:: Written task ::
Repeat the listing in full, exactly as it stands.

:: Recorded data ::
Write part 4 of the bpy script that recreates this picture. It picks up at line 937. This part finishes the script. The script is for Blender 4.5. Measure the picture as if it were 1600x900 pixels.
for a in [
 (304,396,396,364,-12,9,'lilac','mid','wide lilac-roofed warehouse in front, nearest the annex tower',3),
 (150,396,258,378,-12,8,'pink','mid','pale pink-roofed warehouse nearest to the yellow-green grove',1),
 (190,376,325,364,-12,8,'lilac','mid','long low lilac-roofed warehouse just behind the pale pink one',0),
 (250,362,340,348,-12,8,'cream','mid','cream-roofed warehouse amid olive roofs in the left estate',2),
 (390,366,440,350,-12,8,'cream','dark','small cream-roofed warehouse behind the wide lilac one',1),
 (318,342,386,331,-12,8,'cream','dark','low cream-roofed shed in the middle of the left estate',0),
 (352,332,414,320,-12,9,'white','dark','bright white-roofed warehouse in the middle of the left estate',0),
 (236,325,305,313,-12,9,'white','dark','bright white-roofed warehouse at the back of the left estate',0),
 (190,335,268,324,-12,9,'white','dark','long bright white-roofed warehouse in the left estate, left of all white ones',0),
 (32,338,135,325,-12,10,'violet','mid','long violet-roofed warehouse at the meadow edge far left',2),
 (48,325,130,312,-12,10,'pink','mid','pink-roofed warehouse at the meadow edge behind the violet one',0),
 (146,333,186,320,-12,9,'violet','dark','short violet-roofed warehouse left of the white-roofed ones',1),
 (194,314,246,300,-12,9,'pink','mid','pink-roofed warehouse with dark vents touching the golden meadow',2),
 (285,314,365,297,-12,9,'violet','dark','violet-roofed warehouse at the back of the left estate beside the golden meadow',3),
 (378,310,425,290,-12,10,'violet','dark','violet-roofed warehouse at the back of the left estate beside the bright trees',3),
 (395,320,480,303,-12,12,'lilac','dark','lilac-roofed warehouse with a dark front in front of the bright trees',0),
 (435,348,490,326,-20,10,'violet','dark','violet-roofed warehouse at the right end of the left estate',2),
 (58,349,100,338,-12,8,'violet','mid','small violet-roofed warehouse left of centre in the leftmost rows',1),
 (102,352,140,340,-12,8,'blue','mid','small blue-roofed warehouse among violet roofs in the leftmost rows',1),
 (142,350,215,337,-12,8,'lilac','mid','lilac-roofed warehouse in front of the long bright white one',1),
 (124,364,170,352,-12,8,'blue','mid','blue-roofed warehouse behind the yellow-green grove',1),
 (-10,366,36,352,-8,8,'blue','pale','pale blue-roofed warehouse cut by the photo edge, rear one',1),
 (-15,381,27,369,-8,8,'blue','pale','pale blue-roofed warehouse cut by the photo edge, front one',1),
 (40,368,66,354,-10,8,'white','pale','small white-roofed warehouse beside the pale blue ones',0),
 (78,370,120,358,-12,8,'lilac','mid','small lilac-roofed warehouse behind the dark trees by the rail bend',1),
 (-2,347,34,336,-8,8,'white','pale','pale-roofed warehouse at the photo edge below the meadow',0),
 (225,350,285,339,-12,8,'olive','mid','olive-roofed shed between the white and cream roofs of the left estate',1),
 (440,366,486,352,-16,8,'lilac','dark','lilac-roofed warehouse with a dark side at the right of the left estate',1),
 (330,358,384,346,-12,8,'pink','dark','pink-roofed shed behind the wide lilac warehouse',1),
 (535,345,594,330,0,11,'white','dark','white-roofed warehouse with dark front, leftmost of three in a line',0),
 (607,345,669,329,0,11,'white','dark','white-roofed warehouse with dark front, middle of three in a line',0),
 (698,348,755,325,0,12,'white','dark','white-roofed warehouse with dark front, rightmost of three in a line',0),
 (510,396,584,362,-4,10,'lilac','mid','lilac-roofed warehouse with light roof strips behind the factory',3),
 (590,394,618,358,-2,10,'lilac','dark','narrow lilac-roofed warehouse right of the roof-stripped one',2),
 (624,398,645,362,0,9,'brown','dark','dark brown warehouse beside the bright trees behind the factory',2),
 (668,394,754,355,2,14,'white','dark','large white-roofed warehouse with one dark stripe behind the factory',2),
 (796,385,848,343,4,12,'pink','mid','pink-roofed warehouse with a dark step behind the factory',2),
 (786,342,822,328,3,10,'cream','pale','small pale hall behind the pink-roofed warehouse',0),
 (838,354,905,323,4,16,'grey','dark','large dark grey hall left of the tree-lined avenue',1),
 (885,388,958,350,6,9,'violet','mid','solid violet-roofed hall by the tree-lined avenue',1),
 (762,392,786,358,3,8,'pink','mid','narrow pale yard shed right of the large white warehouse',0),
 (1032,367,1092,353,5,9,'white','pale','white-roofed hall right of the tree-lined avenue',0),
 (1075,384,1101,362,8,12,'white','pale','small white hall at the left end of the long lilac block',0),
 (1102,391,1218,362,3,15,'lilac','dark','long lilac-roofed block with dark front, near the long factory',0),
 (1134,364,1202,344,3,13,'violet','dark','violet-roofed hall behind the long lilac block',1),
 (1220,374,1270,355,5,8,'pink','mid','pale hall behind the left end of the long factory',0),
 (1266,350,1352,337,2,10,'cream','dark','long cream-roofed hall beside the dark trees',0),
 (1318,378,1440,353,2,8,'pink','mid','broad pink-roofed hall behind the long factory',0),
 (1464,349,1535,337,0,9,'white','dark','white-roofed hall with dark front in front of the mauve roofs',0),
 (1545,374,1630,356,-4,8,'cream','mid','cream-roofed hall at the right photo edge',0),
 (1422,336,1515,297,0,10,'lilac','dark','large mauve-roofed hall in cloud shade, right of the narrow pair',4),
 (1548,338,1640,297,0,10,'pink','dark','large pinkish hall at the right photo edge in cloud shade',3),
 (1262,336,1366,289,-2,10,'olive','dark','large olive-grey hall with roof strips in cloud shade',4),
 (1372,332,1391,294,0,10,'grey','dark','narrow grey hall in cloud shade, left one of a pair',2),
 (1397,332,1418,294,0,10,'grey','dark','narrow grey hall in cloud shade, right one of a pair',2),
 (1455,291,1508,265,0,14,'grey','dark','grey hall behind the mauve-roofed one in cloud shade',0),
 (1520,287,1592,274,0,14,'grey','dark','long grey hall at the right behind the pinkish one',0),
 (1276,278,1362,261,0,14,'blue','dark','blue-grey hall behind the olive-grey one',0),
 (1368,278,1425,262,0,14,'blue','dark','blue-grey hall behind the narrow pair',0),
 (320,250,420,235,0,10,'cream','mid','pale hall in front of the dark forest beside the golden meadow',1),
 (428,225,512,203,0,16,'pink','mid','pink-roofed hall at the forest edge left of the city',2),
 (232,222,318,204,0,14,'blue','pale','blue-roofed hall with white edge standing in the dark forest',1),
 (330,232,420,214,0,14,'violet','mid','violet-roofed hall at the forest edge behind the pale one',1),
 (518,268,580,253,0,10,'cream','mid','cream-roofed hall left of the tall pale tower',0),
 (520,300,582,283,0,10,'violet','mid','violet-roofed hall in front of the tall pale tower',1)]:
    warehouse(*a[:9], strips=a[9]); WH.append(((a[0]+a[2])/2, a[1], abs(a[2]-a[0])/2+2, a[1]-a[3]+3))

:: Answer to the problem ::
Write part 4 of the bpy script that recreates this picture. It picks up at line 937. This part finishes the script. The script is for Blender 4.5. Measure the picture as if it were 1600x900 pixels.
for a in [
 (304,396,396,364,-12,9,'lilac','mid','wide lilac-roofed warehouse in front, nearest the annex tower',3),
 (150,396,258,378,-12,8,'pink','mid','pale pink-roofed warehouse nearest to the yellow-green grove',1),
 (190,376,325,364,-12,8,'lilac','mid','long low lilac-roofed warehouse just behind the pale pink one',0),
 (250,362,340,348,-12,8,'cream','mid','cream-roofed warehouse amid olive roofs in the left estate',2),
 (390,366,440,350,-12,8,'cream','dark','small cream-roofed warehouse behind the wide lilac one',1),
 (318,342,386,331,-12,8,'cream','dark','low cream-roofed shed in the middle of the left estate',0),
 (352,332,414,320,-12,9,'white','dark','bright white-roofed warehouse in the middle of the left estate',0),
 (236,325,305,313,-12,9,'white','dark','bright white-roofed warehouse at the back of the left estate',0),
 (190,335,268,324,-12,9,'white','dark','long bright white-roofed warehouse in the left estate, left of all white ones',0),
 (32,338,135,325,-12,10,'violet','mid','long violet-roofed warehouse at the meadow edge far left',2),
 (48,325,130,312,-12,10,'pink','mid','pink-roofed warehouse at the meadow edge behind the violet one',0),
 (146,333,186,320,-12,9,'violet','dark','short violet-roofed warehouse left of the white-roofed ones',1),
 (194,314,246,300,-12,9,'pink','mid','pink-roofed warehouse with dark vents touching the golden meadow',2),
 (285,314,365,297,-12,9,'violet','dark','violet-roofed warehouse at the back of the left estate beside the golden meadow',3),
 (378,310,425,290,-12,10,'violet','dark','violet-roofed warehouse at the back of the left estate beside the bright trees',3),
 (395,320,480,303,-12,12,'lilac','dark','lilac-roofed warehouse with a dark front in front of the bright trees',0),
 (435,348,490,326,-20,10,'violet','dark','violet-roofed warehouse at the right end of the left estate',2),
 (58,349,100,338,-12,8,'violet','mid','small violet-roofed warehouse left of centre in the leftmost rows',1),
 (102,352,140,340,-12,8,'blue','mid','small blue-roofed warehouse among violet roofs in the leftmost rows',1),
 (142,350,215,337,-12,8,'lilac','mid','lilac-roofed warehouse in front of the long bright white one',1),
 (124,364,170,352,-12,8,'blue','mid','blue-roofed warehouse behind the yellow-green grove',1),
 (-10,366,36,352,-8,8,'blue','pale','pale blue-roofed warehouse cut by the photo edge, rear one',1),
 (-15,381,27,369,-8,8,'blue','pale','pale blue-roofed warehouse cut by the photo edge, front one',1),
 (40,368,66,354,-10,8,'white','pale','small white-roofed warehouse beside the pale blue ones',0),
 (78,370,120,358,-12,8,'lilac','mid','small lilac-roofed warehouse behind the dark trees by the rail bend',1),
 (-2,347,34,336,-8,8,'white','pale','pale-roofed warehouse at the photo edge below the meadow',0),
 (225,350,285,339,-12,8,'olive','mid','olive-roofed shed between the white and cream roofs of the left estate',1),
 (440,366,486,352,-16,8,'lilac','dark','lilac-roofed warehouse with a dark side at the right of the left estate',1),
 (330,358,384,346,-12,8,'pink','dark','pink-roofed shed behind the wide lilac warehouse',1),
 (535,345,594,330,0,11,'white','dark','white-roofed warehouse with dark front, leftmost of three in a line',0),
 (607,345,669,329,0,11,'white','dark','white-roofed warehouse with dark front, middle of three in a line',0),
 (698,348,755,325,0,12,'white','dark','white-roofed warehouse with dark front, rightmost of three in a line',0),
 (510,396,584,362,-4,10,'lilac','mid','lilac-roofed warehouse with light roof strips behind the factory',3),
 (590,394,618,358,-2,10,'lilac','dark','narrow lilac-roofed warehouse right of the roof-stripped one',2),
 (624,398,645,362,0,9,'brown','dark','dark brown warehouse beside the bright trees behind the factory',2),
 (668,394,754,355,2,14,'white','dark','large white-roofed warehouse with one dark stripe behind the factory',2),
 (796,385,848,343,4,12,'pink','mid','pink-roofed warehouse with a dark step behind the factory',2),
 (786,342,822,328,3,10,'cream','pale','small pale hall behind the pink-roofed warehouse',0),
 (838,354,905,323,4,16,'grey','dark','large dark grey hall left of the tree-lined avenue',1),
 (885,388,958,350,6,9,'violet','mid','solid violet-roofed hall by the tree-lined avenue',1),
 (762,392,786,358,3,8,'pink','mid','narrow pale yard shed right of the large white warehouse',0),
 (1032,367,1092,353,5,9,'white','pale','white-roofed hall right of the tree-lined avenue',0),
 (1075,384,1101,362,8,12,'white','pale','small white hall at the left end of the long lilac block',0),
 (1102,391,1218,362,3,15,'lilac','dark','long lilac-roofed block with dark front, near the long factory',0),
 (1134,364,1202,344,3,13,'violet','dark','violet-roofed hall behind the long lilac block',1),
 (1220,374,1270,355,5,8,'pink','mid','pale hall behind the left end of the long factory',0),
 (1266,350,1352,337,2,10,'cream','dark','long cream-roofed hall beside the dark trees',0),
 (1318,378,1440,353,2,8,'pink','mid','broad pink-roofed hall behind the long factory',0),
 (1464,349,1535,337,0,9,'white','dark','white-roofed hall with dark front in front of the mauve roofs',0),
 (1545,374,1630,356,-4,8,'cream','mid','cream-roofed hall at the right photo edge',0),
 (1422,336,1515,297,0,10,'lilac','dark','large mauve-roofed hall in cloud shade, right of the narrow pair',4),
 (1548,338,1640,297,0,10,'pink','dark','large pinkish hall at the right photo edge in cloud shade',3),
 (1262,336,1366,289,-2,10,'olive','dark','large olive-grey hall with roof strips in cloud shade',4),
 (1372,332,1391,294,0,10,'grey','dark','narrow grey hall in cloud shade, left one of a pair',2),
 (1397,332,1418,294,0,10,'grey','dark','narrow grey hall in cloud shade, right one of a pair',2),
 (1455,291,1508,265,0,14,'grey','dark','grey hall behind the mauve-roofed one in cloud shade',0),
 (1520,287,1592,274,0,14,'grey','dark','long grey hall at the right behind the pinkish one',0),
 (1276,278,1362,261,0,14,'blue','dark','blue-grey hall behind the olive-grey one',0),
 (1368,278,1425,262,0,14,'blue','dark','blue-grey hall behind the narrow pair',0),
 (320,250,420,235,0,10,'cream','mid','pale hall in front of the dark forest beside the golden meadow',1),
 (428,225,512,203,0,16,'pink','mid','pink-roofed hall at the forest edge left of the city',2),
 (232,222,318,204,0,14,'blue','pale','blue-roofed hall with white edge standing in the dark forest',1),
 (330,232,420,214,0,14,'violet','mid','violet-roofed hall at the forest edge behind the pale one',1),
 (518,268,580,253,0,10,'cream','mid','cream-roofed hall left of the tall pale tower',0),
 (520,300,582,283,0,10,'violet','mid','violet-roofed hall in front of the tall pale tower',1)]:
    warehouse(*a[:9], strips=a[9]); WH.append(((a[0]+a[2])/2, a[1], abs(a[2]-a[0])/2+2, a[1]-a[3]+3))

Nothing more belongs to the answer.